WHAT IS REQUIRED
Go through the listing and set it down exactly, leaving out its pictures.

____________________

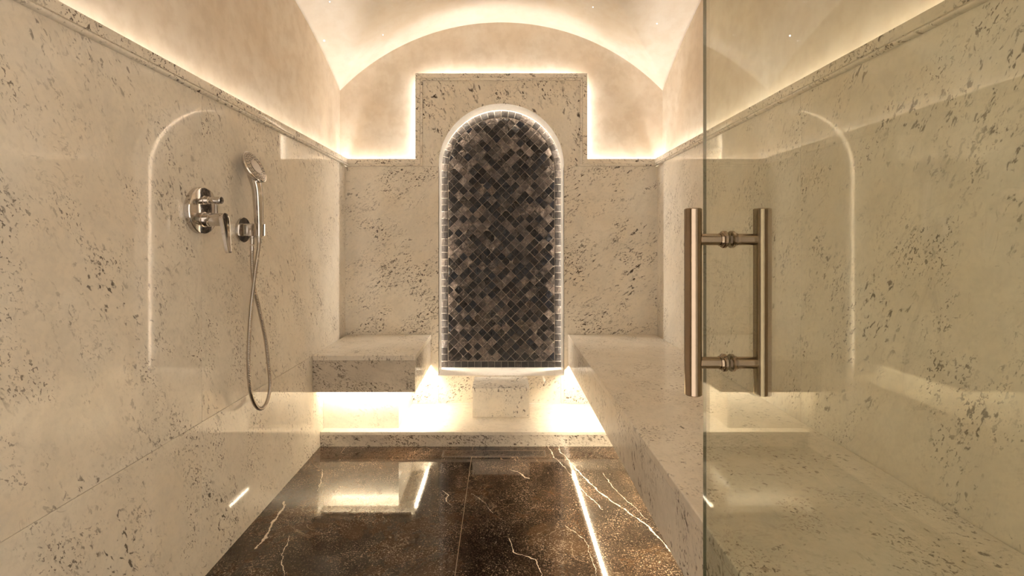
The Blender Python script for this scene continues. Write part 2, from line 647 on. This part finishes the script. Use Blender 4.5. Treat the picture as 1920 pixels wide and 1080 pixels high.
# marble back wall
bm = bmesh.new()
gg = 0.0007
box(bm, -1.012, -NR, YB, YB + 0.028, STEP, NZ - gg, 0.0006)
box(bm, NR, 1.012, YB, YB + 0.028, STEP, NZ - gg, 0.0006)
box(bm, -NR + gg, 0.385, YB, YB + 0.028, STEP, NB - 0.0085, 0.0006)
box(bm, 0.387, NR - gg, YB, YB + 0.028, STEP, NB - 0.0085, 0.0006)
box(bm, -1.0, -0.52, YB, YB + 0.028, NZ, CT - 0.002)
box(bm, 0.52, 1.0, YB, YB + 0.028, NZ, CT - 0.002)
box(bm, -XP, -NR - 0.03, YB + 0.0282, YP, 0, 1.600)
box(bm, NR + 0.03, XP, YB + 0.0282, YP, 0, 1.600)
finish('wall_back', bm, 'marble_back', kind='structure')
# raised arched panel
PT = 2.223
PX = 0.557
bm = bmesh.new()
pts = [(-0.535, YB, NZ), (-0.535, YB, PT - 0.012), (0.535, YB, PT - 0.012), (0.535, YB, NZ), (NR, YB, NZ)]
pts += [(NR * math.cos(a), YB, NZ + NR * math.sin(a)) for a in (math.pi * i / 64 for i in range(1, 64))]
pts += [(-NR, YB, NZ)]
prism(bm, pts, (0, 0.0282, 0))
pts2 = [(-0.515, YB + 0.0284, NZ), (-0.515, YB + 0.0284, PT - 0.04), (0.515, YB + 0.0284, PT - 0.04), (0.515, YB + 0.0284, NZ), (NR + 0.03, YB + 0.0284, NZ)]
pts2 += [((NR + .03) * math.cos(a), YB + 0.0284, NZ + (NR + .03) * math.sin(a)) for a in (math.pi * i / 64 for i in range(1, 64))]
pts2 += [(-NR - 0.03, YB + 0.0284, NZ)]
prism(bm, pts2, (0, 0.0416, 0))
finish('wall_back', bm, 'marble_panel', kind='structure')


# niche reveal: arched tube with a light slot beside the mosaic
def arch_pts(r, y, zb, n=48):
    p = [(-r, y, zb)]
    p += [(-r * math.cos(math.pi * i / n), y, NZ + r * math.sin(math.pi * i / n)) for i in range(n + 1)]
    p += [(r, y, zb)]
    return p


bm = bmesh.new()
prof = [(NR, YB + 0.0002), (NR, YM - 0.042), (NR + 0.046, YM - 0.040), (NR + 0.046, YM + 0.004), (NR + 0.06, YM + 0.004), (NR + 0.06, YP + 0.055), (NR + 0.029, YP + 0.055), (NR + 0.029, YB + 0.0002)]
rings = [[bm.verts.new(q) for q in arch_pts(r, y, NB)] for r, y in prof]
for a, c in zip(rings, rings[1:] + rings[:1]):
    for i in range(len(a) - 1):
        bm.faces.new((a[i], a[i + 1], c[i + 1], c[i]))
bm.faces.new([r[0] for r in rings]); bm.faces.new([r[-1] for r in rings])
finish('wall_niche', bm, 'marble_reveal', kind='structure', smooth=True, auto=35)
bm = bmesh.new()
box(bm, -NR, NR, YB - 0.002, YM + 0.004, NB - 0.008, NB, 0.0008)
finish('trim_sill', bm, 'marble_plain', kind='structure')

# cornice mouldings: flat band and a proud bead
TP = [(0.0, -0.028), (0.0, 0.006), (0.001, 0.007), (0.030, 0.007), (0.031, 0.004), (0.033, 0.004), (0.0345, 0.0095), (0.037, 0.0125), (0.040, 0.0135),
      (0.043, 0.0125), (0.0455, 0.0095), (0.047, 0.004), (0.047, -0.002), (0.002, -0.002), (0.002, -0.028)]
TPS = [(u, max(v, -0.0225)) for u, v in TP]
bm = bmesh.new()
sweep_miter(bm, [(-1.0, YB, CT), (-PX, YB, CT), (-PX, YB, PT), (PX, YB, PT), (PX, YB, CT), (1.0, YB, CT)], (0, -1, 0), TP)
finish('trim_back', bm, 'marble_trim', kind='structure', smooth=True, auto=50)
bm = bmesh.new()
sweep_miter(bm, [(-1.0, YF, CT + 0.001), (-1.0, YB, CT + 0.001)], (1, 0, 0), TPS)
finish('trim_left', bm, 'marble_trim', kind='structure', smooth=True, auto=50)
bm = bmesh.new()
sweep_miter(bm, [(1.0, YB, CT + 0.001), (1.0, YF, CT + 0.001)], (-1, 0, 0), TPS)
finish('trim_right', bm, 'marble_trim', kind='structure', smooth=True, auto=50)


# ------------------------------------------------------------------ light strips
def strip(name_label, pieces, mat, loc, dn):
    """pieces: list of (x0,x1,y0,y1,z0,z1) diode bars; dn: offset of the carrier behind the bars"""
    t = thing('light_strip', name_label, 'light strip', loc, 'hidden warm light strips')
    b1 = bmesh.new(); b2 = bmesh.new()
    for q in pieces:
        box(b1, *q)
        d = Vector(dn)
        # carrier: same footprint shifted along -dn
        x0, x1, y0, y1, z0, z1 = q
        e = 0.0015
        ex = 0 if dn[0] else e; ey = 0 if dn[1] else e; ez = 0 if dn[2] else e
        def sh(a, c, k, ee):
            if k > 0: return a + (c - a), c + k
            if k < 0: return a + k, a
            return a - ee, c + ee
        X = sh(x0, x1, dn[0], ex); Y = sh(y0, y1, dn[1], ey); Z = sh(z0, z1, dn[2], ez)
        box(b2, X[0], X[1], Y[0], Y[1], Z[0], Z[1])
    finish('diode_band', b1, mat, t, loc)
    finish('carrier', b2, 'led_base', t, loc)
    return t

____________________

RESPONSE TO THE TASK
The Blender Python script for this scene continues. Write part 2, from line 647 on. This part finishes the script. Use Blender 4.5. Treat the picture as 1920 pixels wide and 1080 pixels high.
# marble back wall
bm = bmesh.new()
gg = 0.0007
box(bm, -1.012, -NR, YB, YB + 0.028, STEP, NZ - gg, 0.0006)
box(bm, NR, 1.012, YB, YB + 0.028, STEP, NZ - gg, 0.0006)
box(bm, -NR + gg, 0.385, YB, YB + 0.028, STEP, NB - 0.0085, 0.0006)
box(bm, 0.387, NR - gg, YB, YB + 0.028, STEP, NB - 0.0085, 0.0006)
box(bm, -1.0, -0.52, YB, YB + 0.028, NZ, CT - 0.002)
box(bm, 0.52, 1.0, YB, YB + 0.028, NZ, CT - 0.002)
box(bm, -XP, -NR - 0.03, YB + 0.0282, YP, 0, 1.600)
box(bm, NR + 0.03, XP, YB + 0.0282, YP, 0, 1.600)
finish('wall_back', bm, 'marble_back', kind='structure')
# raised arched panel
PT = 2.223
PX = 0.557
bm = bmesh.new()
pts = [(-0.535, YB, NZ), (-0.535, YB, PT - 0.012), (0.535, YB, PT - 0.012), (0.535, YB, NZ), (NR, YB, NZ)]
pts += [(NR * math.cos(a), YB, NZ + NR * math.sin(a)) for a in (math.pi * i / 64 for i in range(1, 64))]
pts += [(-NR, YB, NZ)]
prism(bm, pts, (0, 0.0282, 0))
pts2 = [(-0.515, YB + 0.0284, NZ), (-0.515, YB + 0.0284, PT - 0.04), (0.515, YB + 0.0284, PT - 0.04), (0.515, YB + 0.0284, NZ), (NR + 0.03, YB + 0.0284, NZ)]
pts2 += [((NR + .03) * math.cos(a), YB + 0.0284, NZ + (NR + .03) * math.sin(a)) for a in (math.pi * i / 64 for i in range(1, 64))]
pts2 += [(-NR - 0.03, YB + 0.0284, NZ)]
prism(bm, pts2, (0, 0.0416, 0))
finish('wall_back', bm, 'marble_panel', kind='structure')


# niche reveal: arched tube with a light slot beside the mosaic
def arch_pts(r, y, zb, n=48):
    p = [(-r, y, zb)]
    p += [(-r * math.cos(math.pi * i / n), y, NZ + r * math.sin(math.pi * i / n)) for i in range(n + 1)]
    p += [(r, y, zb)]
    return p


bm = bmesh.new()
prof = [(NR, YB + 0.0002), (NR, YM - 0.042), (NR + 0.046, YM - 0.040), (NR + 0.046, YM + 0.004), (NR + 0.06, YM + 0.004), (NR + 0.06, YP + 0.055), (NR + 0.029, YP + 0.055), (NR + 0.029, YB + 0.0002)]
rings = [[bm.verts.new(q) for q in arch_pts(r, y, NB)] for r, y in prof]
for a, c in zip(rings, rings[1:] + rings[:1]):
    for i in range(len(a) - 1):
        bm.faces.new((a[i], a[i + 1], c[i + 1], c[i]))
bm.faces.new([r[0] for r in rings]); bm.faces.new([r[-1] for r in rings])
finish('wall_niche', bm, 'marble_reveal', kind='structure', smooth=True, auto=35)
bm = bmesh.new()
box(bm, -NR, NR, YB - 0.002, YM + 0.004, NB - 0.008, NB, 0.0008)
finish('trim_sill', bm, 'marble_plain', kind='structure')

# cornice mouldings: flat band and a proud bead
TP = [(0.0, -0.028), (0.0, 0.006), (0.001, 0.007), (0.030, 0.007), (0.031, 0.004), (0.033, 0.004), (0.0345, 0.0095), (0.037, 0.0125), (0.040, 0.0135),
      (0.043, 0.0125), (0.0455, 0.0095), (0.047, 0.004), (0.047, -0.002), (0.002, -0.002), (0.002, -0.028)]
TPS = [(u, max(v, -0.0225)) for u, v in TP]
bm = bmesh.new()
sweep_miter(bm, [(-1.0, YB, CT), (-PX, YB, CT), (-PX, YB, PT), (PX, YB, PT), (PX, YB, CT), (1.0, YB, CT)], (0, -1, 0), TP)
finish('trim_back', bm, 'marble_trim', kind='structure', smooth=True, auto=50)
bm = bmesh.new()
sweep_miter(bm, [(-1.0, YF, CT + 0.001), (-1.0, YB, CT + 0.001)], (1, 0, 0), TPS)
finish('trim_left', bm, 'marble_trim', kind='structure', smooth=True, auto=50)
bm = bmesh.new()
sweep_miter(bm, [(1.0, YB, CT + 0.001), (1.0, YF, CT + 0.001)], (-1, 0, 0), TPS)
finish('trim_right', bm, 'marble_trim', kind='structure', smooth=True, auto=50)


# ------------------------------------------------------------------ light strips
def strip(name_label, pieces, mat, loc, dn):
    """pieces: list of (x0,x1,y0,y1,z0,z1) diode bars; dn: offset of the carrier behind the bars"""
    t = thing('light_strip', name_label, 'light strip', loc, 'hidden warm light strips')
    b1 = bmesh.new(); b2 = bmesh.new()
    for q in pieces:
        box(b1, *q)
        d = Vector(dn)
        # carrier: same footprint shifted along -dn
        x0, x1, y0, y1, z0, z1 = q
        e = 0.0015
        ex = 0 if dn[0] else e; ey = 0 if dn[1] else e; ez = 0 if dn[2] else e
        def sh(a, c, k, ee):
            if k > 0: return a + (c - a), c + k
            if k < 0: return a + k, a
            return a - ee, c + ee
        X = sh(x0, x1, dn[0], ex); Y = sh(y0, y1, dn[1], ey); Z = sh(z0, z1, dn[2], ez)
        box(b2, X[0], X[1], Y[0], Y[1], Z[0], Z[1])
    finish('diode_band', b1, mat, t, loc)
    finish('carrier', b2, 'led_base', t, loc)
    return t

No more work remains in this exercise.